- **INPUT ROWS**

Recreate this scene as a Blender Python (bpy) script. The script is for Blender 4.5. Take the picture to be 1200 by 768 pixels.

...

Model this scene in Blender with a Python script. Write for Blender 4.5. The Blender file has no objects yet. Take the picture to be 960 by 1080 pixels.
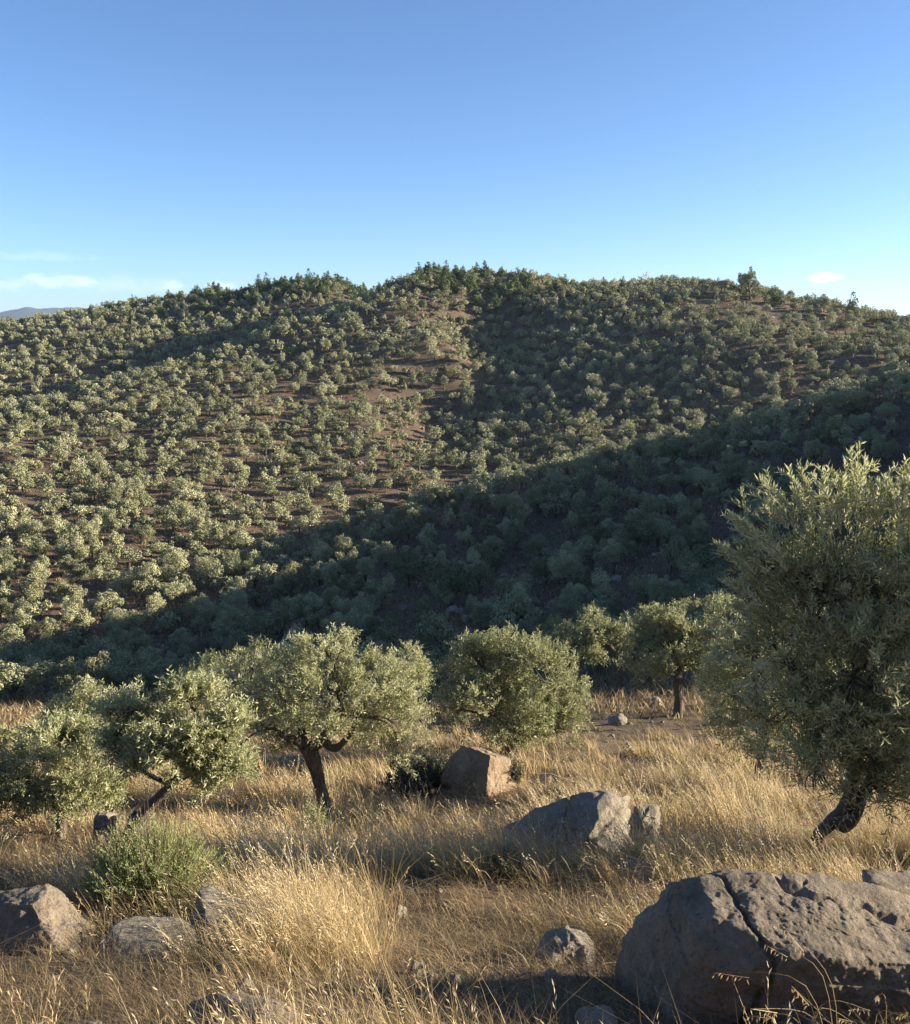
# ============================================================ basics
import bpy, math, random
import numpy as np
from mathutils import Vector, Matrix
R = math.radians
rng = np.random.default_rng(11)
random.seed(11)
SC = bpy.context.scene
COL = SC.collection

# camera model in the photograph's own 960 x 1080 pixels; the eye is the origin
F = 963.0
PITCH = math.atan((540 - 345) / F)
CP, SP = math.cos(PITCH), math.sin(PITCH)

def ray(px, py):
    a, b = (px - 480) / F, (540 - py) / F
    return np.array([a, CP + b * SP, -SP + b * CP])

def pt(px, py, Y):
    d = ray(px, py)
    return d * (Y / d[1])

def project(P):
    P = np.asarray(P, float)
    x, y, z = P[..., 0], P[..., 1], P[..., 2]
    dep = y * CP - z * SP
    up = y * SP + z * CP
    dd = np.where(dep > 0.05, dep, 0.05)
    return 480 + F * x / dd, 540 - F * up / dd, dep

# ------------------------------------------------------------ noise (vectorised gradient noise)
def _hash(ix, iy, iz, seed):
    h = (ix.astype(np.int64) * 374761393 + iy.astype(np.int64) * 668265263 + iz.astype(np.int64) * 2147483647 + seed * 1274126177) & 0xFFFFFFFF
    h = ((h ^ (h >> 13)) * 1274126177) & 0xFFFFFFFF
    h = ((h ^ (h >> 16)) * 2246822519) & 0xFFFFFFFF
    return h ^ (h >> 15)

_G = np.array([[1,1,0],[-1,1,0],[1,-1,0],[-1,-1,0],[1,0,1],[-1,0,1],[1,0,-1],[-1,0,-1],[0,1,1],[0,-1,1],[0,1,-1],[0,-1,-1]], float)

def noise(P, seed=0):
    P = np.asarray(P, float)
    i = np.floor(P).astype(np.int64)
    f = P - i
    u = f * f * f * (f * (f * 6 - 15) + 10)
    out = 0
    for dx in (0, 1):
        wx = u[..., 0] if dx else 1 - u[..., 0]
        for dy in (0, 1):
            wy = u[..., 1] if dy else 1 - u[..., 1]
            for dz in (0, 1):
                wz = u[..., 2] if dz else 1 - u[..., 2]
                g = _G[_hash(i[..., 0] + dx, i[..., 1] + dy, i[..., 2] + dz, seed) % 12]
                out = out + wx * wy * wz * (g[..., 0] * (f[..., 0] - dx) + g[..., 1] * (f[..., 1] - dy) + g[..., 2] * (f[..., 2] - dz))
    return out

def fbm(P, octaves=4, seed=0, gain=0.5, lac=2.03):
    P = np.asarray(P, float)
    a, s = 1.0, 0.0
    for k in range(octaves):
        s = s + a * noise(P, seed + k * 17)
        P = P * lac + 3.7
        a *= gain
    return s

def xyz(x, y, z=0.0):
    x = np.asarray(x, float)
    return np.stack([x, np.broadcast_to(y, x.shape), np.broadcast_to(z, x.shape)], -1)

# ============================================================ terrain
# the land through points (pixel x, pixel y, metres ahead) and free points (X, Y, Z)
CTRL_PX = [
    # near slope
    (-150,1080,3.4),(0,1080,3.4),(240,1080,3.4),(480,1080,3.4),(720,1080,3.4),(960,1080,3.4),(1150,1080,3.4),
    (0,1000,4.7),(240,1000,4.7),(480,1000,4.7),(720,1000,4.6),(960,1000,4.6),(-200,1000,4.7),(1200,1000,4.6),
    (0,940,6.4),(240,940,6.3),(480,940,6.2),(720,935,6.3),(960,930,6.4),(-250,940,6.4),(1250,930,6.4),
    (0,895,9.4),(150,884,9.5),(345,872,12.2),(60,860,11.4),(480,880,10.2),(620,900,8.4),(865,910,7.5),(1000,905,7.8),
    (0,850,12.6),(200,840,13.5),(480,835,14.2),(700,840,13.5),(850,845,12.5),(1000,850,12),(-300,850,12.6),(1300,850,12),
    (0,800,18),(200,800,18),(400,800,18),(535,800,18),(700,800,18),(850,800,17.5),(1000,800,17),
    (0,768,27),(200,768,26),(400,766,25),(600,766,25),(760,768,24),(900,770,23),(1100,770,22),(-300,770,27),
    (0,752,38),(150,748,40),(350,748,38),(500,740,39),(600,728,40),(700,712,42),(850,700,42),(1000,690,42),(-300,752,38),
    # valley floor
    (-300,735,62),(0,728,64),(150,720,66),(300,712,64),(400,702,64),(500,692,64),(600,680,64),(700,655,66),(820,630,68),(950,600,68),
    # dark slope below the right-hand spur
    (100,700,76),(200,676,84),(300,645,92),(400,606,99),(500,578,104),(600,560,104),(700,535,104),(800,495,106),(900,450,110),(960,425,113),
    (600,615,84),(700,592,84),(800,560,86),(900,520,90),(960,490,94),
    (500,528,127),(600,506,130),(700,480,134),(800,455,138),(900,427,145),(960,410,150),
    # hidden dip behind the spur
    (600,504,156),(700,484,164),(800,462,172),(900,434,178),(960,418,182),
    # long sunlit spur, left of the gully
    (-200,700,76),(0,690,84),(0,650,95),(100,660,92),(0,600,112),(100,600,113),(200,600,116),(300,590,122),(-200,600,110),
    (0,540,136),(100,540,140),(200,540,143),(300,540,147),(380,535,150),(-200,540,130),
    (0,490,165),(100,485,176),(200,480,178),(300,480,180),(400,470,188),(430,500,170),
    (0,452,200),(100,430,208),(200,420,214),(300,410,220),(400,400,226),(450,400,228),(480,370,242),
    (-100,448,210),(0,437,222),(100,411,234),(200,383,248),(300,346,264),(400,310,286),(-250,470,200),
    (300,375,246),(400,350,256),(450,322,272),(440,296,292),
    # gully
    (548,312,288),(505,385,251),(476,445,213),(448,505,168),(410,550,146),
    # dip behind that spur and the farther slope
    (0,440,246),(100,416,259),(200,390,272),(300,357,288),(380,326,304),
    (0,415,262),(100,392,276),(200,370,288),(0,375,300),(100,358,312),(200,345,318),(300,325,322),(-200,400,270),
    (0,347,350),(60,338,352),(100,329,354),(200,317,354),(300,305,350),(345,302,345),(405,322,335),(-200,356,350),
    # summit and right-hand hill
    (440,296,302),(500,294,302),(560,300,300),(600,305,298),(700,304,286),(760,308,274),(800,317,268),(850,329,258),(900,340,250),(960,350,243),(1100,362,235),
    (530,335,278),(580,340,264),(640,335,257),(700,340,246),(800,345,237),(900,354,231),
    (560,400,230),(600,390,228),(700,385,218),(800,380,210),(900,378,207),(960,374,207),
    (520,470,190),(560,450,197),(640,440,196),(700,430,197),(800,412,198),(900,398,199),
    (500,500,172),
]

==

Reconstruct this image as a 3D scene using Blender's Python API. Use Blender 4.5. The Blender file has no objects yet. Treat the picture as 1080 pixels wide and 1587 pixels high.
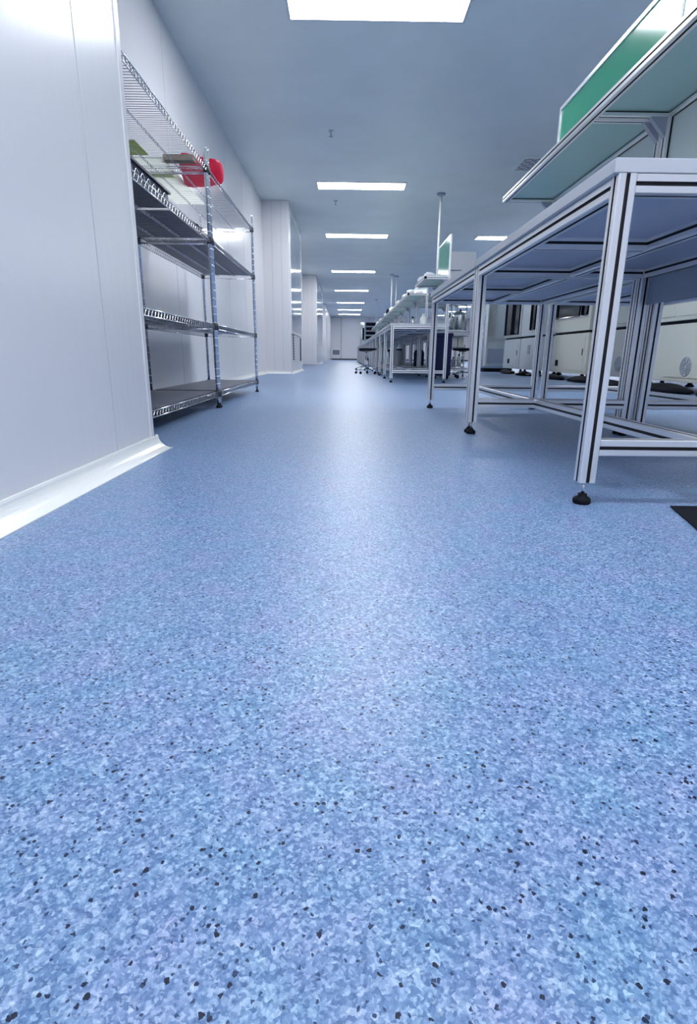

- **DIRECTION**
Reproduce exactly the lines above starting at the line containing "Model this scene" and ending at the line containing "COL = SC.collection", including both, but not the pictures.

- **OUTPUT**
Model this scene in Blender with a Python script. Write for Blender 4.5. The Blender file has no objects yet. Take the picture to be 960 by 1080 pixels.
# ============================================================ basics
import bpy, math, random
import numpy as np
from mathutils import Vector, Matrix
R = math.radians
rng = np.random.default_rng(11)
random.seed(11)
SC = bpy.context.scene
COL = SC.collection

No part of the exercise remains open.